Y este es el punto crucial de agotamiento en el que nos encontramos, gracias a esas faenas políticas de antiviolencia tan estimadas por el democratic establishment. Es de farisaica irresponsabilidad poner en la picota –la Prensa será la primera en responder ante Dios—a quienes decimos que no se defiende la vida de las mujeres legislando contra grupos humanos. La única norma justa es la que escribió con su sangre aquél que, siendo todos culpables, la derramó sin esperar nada a cambio para mostrarnos el camino de la felicidad viéndonos incapaces de encontrarlo. Es imperdonable, según sus palabras, negar la existencia del Espíritu Santo, espíritu de Amor misericordioso que sigue hoy calentando e iluminando al mundo por doquier en Su nombre; y es igualmente imperdonable negar que el camino de la libertad y la igualdad está en ese amor desinteresado y no en las leyes de los sabios de este mundo. Ese pecado contra el Espíritu Santo es el verdadero cómplice de todos los asesinatos.
Rasgarse las vestiduras de vez en cuando por la difusión mediática de algún crimen, puede ser una eficaz catarsis colectiva, pero arreglar, lo que se dice arreglar, no arregla nada. Hay mucha más violencia en nuestras vidas, que se da por inexistente porque no trasciende, que la que reflejan esos crímenes pasionales de unos cuantos desgraciados trastornados por la vida. Esa violencia repartida y compartida entre todos es la responsable de muchísimas más tristezas que la de los casos espectaculares que nos conmueven. Y la mayoría de los fallecidos, según las estadísticas, son varones (porcentaje de decesos por causas no naturales o prematuramente).
La violencia no es a priori más propia de ningún sexo. La mujer, por ser más sutil que el hombre, puede ejercerla de un modo mucho más perverso que el varón. Un varón que sufra el ataque de un constante asedio de humillaciones por parte de una mujer, y al que se le acuse públicamente de maltratador y se le niegue con ello la legítima defensa y otros derechos fundamentales, aunque no muera a cuchilladas de película puede morir igual de lastimosamente, desangrándose poco a poco y con el alma hecha pedazos. Una tortura moral y psicológica así de brutal lleva a menudo a los varones a cometer locuras. Varón y mujer son ambos víctimas del odio, que una vez esparcido en la sociedad es muy difícil de controlar. 

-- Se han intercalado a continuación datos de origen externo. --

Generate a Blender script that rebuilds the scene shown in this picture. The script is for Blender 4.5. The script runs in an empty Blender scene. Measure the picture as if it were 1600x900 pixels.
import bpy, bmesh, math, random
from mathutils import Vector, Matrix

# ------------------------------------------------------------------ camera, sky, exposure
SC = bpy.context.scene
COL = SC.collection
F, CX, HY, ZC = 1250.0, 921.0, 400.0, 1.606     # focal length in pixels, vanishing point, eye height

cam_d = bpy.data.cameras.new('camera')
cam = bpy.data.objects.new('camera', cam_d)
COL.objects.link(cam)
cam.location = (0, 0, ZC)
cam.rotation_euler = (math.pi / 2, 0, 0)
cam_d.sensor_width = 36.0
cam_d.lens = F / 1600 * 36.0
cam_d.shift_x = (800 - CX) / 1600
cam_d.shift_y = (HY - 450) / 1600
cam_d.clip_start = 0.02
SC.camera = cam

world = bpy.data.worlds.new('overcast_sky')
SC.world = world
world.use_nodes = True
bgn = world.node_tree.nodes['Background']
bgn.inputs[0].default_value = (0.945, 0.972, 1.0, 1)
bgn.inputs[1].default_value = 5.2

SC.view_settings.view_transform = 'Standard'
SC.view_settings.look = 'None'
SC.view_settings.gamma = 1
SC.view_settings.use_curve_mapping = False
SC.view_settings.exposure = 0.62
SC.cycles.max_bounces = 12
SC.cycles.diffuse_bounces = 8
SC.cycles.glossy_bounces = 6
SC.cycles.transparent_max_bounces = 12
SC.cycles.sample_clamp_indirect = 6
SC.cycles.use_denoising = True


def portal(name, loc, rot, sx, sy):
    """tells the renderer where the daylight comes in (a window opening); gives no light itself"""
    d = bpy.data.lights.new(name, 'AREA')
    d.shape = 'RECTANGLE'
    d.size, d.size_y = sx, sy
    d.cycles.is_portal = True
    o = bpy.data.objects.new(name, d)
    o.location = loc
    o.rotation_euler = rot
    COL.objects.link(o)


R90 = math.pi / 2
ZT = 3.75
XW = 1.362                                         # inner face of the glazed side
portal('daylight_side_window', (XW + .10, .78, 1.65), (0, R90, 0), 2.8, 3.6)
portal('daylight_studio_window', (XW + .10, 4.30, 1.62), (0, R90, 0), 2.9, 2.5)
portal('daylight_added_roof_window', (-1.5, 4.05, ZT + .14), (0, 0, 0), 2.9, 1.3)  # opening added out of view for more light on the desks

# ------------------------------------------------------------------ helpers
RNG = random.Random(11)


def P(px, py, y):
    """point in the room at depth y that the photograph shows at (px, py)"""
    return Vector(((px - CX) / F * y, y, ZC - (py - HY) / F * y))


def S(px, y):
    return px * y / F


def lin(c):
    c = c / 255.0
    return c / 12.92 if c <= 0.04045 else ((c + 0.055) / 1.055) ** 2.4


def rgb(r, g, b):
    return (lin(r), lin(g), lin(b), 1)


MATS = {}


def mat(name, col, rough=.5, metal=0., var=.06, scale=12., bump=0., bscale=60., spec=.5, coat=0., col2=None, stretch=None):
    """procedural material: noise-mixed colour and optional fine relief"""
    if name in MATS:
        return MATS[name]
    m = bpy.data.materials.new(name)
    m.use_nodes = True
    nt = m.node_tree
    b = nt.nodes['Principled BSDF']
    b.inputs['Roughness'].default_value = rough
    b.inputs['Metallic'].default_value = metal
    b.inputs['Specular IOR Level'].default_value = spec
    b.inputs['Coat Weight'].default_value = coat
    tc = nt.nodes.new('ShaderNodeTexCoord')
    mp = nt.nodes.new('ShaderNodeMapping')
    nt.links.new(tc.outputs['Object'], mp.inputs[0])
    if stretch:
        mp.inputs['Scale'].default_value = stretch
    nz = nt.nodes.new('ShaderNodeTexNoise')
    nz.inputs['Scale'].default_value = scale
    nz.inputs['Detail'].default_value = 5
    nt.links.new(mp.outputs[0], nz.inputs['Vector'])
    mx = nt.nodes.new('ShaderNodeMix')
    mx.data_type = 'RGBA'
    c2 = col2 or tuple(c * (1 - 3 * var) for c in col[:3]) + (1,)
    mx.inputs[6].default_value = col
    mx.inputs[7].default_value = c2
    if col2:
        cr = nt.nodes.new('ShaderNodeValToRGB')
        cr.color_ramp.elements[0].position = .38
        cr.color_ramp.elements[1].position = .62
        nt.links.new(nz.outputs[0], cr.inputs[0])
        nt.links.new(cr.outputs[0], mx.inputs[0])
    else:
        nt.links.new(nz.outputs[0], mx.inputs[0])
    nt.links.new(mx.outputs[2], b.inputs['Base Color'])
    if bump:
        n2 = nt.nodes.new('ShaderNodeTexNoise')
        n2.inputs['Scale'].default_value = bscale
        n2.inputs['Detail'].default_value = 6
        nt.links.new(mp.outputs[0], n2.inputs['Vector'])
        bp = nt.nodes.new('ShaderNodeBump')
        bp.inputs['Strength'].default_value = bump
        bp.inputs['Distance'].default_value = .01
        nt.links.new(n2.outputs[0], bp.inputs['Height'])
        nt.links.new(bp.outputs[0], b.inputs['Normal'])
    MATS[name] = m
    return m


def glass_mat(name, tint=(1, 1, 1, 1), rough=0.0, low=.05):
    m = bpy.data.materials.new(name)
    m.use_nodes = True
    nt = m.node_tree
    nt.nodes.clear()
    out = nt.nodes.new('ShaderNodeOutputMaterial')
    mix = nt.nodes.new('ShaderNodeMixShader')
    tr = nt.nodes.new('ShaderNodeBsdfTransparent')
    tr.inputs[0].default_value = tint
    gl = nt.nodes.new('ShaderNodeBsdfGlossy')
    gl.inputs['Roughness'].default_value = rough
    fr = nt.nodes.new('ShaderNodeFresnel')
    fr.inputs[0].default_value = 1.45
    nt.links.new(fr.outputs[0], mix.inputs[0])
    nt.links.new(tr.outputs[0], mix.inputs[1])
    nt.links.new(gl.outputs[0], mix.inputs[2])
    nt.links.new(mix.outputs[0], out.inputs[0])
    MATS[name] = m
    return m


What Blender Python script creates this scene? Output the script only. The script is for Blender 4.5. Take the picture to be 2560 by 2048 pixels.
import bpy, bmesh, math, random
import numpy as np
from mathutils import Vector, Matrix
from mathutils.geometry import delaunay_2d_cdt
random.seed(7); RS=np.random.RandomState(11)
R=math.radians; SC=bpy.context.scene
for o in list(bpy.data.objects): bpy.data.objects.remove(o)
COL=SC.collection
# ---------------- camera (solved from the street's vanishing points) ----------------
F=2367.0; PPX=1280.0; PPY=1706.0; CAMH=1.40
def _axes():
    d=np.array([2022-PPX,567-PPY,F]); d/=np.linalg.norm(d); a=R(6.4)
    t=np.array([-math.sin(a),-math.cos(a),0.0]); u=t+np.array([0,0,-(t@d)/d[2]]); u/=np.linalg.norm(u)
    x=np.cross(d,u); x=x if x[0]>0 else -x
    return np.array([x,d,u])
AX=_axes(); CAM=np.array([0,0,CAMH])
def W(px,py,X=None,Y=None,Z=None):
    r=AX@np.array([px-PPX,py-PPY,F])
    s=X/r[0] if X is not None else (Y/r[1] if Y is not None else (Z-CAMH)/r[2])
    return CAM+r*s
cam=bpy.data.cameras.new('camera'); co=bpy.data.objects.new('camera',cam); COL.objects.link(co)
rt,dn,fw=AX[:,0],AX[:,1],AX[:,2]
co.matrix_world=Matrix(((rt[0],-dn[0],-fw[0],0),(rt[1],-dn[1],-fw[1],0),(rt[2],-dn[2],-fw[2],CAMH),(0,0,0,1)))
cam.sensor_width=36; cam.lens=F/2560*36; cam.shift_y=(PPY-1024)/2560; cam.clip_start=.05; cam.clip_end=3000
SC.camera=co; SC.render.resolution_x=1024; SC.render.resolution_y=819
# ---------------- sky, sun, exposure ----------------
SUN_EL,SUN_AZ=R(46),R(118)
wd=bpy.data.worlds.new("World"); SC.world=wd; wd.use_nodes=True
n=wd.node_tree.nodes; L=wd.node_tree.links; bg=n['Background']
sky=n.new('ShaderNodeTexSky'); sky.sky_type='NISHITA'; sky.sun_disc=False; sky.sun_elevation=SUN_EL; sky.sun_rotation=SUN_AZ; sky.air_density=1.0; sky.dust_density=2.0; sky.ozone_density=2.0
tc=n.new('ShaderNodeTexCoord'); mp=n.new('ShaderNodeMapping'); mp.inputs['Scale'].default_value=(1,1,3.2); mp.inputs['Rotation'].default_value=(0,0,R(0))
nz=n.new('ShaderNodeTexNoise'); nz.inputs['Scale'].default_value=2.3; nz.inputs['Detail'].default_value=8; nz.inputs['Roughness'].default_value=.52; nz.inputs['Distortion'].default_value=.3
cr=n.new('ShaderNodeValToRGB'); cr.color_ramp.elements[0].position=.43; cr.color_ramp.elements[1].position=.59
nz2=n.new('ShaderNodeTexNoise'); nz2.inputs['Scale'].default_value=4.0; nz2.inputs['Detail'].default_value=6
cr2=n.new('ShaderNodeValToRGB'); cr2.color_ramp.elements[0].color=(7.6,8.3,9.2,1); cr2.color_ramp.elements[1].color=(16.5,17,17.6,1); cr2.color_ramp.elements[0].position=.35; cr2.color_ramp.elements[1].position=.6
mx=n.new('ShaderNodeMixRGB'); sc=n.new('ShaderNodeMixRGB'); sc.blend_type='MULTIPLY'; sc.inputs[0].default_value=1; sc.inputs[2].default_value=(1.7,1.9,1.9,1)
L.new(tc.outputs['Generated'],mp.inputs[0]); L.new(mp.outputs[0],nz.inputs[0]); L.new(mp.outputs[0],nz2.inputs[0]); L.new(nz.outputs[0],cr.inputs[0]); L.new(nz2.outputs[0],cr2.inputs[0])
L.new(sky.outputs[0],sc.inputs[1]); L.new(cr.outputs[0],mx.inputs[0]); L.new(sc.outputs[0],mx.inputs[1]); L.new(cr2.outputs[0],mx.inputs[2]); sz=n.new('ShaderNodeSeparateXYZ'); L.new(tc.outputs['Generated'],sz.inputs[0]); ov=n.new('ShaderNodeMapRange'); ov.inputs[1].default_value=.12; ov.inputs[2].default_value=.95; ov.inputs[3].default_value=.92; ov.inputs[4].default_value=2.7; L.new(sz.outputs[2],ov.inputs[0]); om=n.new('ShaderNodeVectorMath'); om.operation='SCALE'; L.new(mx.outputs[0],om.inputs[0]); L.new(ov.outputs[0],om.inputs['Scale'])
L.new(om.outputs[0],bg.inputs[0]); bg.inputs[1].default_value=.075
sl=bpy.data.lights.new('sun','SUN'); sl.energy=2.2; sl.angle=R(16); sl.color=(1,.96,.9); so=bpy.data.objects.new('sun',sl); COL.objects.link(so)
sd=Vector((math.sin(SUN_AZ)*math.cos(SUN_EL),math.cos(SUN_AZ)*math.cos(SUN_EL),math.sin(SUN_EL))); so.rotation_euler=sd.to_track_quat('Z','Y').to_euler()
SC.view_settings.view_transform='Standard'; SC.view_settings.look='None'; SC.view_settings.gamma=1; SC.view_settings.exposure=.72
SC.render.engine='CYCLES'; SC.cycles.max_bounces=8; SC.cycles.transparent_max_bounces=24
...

El lugar en el que los cuatro grandes partidos de hoy ponen a las mujeres es un trampolín para empujarlas al vacío y no una roca para salvarlas. Ellas participan de la misma violencia que los varones, y se las hace pasar por víctimas al precio de su libertad. Al comprarlas con prebendas se las coloniza ideológicamente, privándolas de su derecho a conocer sin prejuicios, y se roba su libertad incentivando su egoísmo y dependencia. Se les impone un sesgo sobre la realidad que en último término las incapacita para amar.
Urge restaurar el Derecho Natural y articular una educación inspirada en el dinamismo de las virtudes naturales y abierta a la virtud de la religión que, proveyendo la gracia, disponga a la razón para conquistas insospechadas.
Urge rehabilitar los canales comunicativos restaurando la moralidad de la vida social. El cambio no sólo es posible, sino que es la materia de la vida. Y no es de recibo que lo que está muerto se abrogue el derecho a promover la vida, no cabe que nuestros modos caducos de pensar dirijan el alumbramiento de otros nuevos que traigan vida. Aquéllos han de desaparecer para que nazcan éstos.